Not sure if this old explanation I ran across will help:

Last year, [actually 2000] the IRS issued new regulations under the general corporate tax rules governing transactions in company stock among the parent and subsidiaries of a controlled group. While the corporate tax rules generally provide that a corporation’s transactions in its own stock will not give rise to taxable gains, these new regulations describe instances in which a subsidiary engaging in exchanges of stock of its parent corporation will recognize taxable gain. In general, a subsidiary will recognize gain on disposition of stock of its parent corporation, unless the subsidiary disposes of the parent corporation stock immediately after it has acquired stock from the parent corporation. If the subsidiary does not dispose of the parent corporation stock immediately after it has acquired -- or is considered to have acquired -- the stock from the parent, the subsidiary must recognize taxable gain on any appreciation in the stock since its acquisition from the parent.

These new rules have important implications for rabbi trusts that hold stock in a parent corporation and this stock is used to satisfy benefit obligations to employees of a subsidiary. In general, where the stock is to be used to satisfy an obligation to an employee of the subsidiary --and therefore, in the eyes of the IRS, satisfying an obligation of the subsidiary -- the IRS views the transfer of parent stock to the rabbi trust as a transfer from the parent to the subsidiary. This stock, now considered “acquired” by the subsidiary, typically is not disposed of immediately, but generally only when the employee is paid out in the future.

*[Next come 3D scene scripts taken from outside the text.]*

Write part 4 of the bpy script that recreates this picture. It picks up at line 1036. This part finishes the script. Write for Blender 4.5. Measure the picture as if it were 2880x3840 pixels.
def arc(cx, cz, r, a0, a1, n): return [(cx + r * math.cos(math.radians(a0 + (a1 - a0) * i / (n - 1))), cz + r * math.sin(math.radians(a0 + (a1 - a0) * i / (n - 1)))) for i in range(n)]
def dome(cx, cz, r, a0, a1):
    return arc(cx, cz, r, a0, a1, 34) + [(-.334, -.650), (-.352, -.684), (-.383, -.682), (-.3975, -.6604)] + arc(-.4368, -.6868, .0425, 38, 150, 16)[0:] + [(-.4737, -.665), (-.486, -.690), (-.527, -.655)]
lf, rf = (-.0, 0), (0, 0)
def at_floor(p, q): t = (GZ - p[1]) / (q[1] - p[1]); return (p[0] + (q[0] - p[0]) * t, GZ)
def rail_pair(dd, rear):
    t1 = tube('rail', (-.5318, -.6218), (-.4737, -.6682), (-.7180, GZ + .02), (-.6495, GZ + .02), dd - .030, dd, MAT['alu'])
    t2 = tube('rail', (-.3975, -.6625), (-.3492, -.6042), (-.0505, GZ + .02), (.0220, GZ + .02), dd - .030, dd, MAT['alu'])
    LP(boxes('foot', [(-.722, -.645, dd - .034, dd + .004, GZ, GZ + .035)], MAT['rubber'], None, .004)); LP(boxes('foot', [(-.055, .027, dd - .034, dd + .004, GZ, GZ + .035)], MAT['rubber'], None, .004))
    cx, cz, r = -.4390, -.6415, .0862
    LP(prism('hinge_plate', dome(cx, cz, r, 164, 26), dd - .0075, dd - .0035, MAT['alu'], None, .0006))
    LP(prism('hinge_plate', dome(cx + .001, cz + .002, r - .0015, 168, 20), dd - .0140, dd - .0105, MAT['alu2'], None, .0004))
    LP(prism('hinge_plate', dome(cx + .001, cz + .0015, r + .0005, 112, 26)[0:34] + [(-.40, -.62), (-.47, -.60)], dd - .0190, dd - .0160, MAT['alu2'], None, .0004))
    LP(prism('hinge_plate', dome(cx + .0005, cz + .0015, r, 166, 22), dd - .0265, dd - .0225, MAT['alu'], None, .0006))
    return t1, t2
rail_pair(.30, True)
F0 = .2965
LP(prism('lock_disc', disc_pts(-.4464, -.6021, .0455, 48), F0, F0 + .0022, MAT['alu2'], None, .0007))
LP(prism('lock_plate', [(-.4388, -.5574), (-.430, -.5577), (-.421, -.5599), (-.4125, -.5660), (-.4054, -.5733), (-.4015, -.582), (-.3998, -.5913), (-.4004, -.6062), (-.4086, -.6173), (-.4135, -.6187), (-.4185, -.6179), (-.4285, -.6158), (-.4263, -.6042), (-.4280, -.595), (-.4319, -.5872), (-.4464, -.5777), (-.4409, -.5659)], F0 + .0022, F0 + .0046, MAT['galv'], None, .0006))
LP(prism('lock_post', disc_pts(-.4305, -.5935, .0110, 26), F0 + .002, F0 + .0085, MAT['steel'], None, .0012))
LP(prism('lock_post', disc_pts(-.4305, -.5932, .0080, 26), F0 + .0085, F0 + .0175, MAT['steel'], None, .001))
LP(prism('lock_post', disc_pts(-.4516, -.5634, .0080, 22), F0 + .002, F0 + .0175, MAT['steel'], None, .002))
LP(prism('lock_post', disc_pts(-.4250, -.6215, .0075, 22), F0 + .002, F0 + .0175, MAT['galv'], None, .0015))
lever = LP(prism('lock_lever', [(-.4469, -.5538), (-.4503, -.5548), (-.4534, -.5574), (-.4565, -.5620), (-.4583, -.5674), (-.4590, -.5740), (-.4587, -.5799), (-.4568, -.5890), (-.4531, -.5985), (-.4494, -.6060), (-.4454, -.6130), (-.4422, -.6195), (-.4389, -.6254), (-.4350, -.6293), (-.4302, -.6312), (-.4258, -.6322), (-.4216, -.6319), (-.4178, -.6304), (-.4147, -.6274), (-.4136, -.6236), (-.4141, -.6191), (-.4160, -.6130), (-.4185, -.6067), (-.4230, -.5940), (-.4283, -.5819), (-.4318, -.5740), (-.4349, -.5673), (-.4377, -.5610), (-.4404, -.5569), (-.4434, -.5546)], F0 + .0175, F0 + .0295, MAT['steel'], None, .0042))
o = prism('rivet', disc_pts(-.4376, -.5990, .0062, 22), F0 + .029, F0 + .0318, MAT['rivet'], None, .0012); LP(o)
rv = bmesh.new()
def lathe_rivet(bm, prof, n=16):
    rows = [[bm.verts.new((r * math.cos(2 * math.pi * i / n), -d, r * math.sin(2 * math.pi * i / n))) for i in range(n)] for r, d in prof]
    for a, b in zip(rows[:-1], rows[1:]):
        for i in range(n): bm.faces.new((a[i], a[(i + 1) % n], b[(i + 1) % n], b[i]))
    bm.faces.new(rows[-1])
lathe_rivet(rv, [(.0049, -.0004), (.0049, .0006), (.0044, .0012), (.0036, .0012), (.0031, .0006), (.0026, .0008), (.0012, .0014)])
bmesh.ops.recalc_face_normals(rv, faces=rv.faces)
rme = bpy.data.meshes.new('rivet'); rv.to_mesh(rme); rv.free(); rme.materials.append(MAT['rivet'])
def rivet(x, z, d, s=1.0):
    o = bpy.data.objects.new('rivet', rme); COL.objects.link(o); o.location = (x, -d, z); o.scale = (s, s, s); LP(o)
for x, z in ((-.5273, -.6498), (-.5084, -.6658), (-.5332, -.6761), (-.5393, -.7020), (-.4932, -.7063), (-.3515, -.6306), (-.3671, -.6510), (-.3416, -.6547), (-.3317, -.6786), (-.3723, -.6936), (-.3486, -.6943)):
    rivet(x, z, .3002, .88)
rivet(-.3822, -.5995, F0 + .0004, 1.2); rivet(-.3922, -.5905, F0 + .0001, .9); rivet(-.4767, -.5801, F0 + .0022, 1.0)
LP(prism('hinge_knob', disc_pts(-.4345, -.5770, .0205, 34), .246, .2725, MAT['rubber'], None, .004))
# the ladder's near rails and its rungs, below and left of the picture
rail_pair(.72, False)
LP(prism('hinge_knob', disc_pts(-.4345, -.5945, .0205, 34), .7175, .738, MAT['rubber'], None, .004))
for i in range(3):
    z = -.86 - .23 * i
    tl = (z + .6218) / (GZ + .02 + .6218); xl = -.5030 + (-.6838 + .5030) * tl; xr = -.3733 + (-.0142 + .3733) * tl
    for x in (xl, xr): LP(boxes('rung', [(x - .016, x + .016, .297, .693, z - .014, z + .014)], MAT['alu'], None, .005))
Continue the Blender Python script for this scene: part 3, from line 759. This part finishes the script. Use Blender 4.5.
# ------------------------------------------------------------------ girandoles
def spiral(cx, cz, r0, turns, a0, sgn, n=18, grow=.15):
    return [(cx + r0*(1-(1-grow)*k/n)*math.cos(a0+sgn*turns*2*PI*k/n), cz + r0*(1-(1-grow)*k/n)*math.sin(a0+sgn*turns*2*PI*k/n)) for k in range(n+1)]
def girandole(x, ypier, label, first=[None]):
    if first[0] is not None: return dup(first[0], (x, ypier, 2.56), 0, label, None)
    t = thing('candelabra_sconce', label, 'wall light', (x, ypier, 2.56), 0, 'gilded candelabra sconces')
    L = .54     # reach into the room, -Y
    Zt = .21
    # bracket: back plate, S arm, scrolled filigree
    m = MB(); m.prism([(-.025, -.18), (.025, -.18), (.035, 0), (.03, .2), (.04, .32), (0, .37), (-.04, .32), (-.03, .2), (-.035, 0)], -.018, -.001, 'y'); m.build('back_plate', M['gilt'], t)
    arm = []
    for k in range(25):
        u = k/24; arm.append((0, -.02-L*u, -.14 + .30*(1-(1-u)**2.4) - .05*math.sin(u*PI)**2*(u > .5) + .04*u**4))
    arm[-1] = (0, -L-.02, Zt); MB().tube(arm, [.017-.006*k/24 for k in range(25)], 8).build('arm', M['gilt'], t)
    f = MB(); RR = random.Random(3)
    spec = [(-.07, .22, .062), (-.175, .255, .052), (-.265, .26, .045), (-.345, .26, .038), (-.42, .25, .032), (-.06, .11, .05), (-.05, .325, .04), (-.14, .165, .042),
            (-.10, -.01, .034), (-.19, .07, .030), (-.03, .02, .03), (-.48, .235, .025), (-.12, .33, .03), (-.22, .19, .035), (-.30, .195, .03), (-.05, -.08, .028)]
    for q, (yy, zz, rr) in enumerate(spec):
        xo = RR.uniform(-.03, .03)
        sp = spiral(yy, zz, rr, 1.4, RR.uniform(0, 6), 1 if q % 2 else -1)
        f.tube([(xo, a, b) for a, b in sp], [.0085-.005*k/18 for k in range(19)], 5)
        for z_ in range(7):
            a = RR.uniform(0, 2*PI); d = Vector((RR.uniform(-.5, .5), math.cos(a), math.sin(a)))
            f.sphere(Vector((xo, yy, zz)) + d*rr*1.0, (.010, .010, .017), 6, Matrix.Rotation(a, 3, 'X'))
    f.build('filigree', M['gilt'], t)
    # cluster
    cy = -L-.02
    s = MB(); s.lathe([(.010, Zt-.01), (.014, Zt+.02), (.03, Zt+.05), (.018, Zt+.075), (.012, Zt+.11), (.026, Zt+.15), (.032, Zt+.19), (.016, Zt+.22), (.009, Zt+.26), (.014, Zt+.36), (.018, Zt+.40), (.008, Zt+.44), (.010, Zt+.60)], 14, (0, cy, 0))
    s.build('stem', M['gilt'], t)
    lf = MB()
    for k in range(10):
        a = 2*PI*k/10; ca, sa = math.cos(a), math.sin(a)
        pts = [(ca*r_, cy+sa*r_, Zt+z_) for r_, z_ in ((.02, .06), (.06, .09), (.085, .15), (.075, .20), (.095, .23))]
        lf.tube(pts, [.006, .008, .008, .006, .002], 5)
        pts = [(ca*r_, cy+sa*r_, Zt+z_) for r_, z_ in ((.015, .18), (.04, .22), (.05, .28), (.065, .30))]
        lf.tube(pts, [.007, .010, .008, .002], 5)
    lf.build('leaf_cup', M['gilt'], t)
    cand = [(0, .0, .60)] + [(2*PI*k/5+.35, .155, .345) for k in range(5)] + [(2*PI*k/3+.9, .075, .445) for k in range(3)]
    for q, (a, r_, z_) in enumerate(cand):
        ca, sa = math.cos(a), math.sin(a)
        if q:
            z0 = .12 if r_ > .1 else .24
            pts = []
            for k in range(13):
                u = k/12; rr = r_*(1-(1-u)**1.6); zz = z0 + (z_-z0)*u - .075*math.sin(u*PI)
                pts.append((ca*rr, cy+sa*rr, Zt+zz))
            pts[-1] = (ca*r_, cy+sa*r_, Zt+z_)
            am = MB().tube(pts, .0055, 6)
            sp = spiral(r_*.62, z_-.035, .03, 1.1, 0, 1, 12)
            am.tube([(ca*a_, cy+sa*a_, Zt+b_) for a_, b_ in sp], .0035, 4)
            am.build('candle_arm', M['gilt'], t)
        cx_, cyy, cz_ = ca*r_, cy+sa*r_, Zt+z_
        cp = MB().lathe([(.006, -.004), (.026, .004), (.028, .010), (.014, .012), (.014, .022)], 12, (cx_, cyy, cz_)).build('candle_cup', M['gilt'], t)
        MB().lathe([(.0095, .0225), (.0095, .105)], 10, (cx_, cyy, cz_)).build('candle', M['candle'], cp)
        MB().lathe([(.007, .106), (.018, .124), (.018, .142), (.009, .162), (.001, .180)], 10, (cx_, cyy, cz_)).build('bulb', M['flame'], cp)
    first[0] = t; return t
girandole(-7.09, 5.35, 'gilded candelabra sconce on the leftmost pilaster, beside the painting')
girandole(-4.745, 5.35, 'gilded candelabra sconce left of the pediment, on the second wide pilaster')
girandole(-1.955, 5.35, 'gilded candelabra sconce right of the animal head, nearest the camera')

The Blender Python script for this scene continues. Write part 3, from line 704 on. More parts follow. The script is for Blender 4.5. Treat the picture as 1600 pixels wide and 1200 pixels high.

The subsidiary may therefore be required to recognize taxable gain on any appreciation in the stock between the time of the transfer to the rabbi trust and the subsequent disposition.

In a notice late last year, the IRS described how a corporation may avoid these potentially undesirable tax consequences for its rabbi trust. In Notice 2000-56, the IRS stated that it will not view parent company stock as transferred to a subsidiary until the rabbi trust actually disposes of the stock, as long as, (1) the trust document provides that the stock of the parent corporation (along with other trust assets) remains subject to the claims and creditors of the parent, as well as the subsidiary, and (2) the stock and any assets remaining on the termination of the trust revert to the parent company. If this is the case, the IRS will view the parent corporation as continuing to own the parent company stock upon transfer to the rabbi trust until it is disposed of in the future. Existing rabbi trusts may be amended to incorporate these rules. However, in order to avoid potential undesirable consequences, the IRS requires that these amendments must be adopted by May 16, 2001.